Once you have a complete list of all your expenses, you start by listing all your fixed monthly expenses. Next you list all your variable monthly expenses for the upcoming month. You should have a good idea of how much you will be spending this close to the event. You will then enter an item called “Fixed Annual Expenses” and the amount of this will be the total of all your fixed annual expenses, divided by 12 months. You will then need to estimate the cost of your variable annual expenses and again create a budget item with this name and the amount is the total estimate divided by 12 months. The next category is for your Variable irregular expenses and again you will need to create an estimate of these costs. this can be done best by going through receipts from previous years, but if these are not available, you must put your best guess beside each one and again divide the total by 12.

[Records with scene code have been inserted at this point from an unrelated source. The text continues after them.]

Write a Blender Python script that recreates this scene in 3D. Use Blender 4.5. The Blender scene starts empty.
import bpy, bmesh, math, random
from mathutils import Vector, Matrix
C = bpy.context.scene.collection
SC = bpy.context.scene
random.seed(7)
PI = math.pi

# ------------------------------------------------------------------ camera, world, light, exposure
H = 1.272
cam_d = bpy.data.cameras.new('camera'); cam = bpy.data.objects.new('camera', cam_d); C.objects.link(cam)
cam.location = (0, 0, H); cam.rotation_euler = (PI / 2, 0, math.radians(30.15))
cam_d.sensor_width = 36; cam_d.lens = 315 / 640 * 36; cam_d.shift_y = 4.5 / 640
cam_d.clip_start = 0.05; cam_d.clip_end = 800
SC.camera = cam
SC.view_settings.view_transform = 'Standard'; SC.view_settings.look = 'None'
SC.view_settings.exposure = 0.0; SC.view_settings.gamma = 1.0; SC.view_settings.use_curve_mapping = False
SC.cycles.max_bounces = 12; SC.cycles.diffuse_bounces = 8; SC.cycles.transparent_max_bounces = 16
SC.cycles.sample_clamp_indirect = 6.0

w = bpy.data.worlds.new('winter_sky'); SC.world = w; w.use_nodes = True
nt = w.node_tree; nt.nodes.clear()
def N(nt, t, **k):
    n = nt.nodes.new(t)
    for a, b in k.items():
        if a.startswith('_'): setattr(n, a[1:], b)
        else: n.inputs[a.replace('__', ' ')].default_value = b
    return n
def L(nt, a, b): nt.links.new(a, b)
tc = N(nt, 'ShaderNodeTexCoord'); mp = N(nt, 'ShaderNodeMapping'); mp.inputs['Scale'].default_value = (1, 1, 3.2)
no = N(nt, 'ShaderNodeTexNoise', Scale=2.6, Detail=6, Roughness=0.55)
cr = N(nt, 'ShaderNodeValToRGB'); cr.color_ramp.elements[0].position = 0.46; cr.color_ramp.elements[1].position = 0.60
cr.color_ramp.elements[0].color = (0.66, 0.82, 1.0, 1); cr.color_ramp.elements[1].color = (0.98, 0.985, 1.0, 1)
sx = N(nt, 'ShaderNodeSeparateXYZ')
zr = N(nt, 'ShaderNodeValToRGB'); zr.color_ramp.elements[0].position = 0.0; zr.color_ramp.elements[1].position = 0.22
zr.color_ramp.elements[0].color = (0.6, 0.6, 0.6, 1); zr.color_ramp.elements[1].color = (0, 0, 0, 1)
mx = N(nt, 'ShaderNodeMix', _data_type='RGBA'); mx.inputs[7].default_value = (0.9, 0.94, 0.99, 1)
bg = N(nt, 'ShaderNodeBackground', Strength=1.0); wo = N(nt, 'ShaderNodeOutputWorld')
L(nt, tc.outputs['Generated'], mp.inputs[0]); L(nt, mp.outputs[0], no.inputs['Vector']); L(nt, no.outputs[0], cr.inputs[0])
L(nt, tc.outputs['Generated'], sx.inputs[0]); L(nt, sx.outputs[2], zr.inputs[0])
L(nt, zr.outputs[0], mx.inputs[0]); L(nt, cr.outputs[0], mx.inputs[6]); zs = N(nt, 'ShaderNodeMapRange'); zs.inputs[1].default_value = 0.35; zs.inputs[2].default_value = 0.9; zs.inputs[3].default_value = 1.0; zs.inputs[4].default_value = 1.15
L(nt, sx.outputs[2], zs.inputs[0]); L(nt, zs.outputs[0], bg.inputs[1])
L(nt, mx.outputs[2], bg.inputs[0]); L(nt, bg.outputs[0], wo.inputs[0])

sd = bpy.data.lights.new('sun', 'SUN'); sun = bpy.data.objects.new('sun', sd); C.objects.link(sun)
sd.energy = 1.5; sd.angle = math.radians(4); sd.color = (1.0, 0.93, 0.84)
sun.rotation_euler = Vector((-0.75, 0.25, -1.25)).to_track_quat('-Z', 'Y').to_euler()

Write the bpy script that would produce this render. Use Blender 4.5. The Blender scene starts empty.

It should be noted that when dividing these categories by 12, we are ignoring the fact that some will be due sooner that others. I have found that calculating on this basis works just fine for most people. If it does not work for you, you will need to divide each individual annual expense by the amount of months due until that expense must be paid and then total those results up.

I personally have just one single category in my main monthly budget for all annual and irregular expenses and every month I transfer this amount to a separate account, which I use to pay for these expenses. In addition to this, I have a separate sheet detailing each annual an irregular expense. It is this total that goes back into the main budget sheet.

I hope this gives you some ideas for setting up the most accurate budget that you possibly can.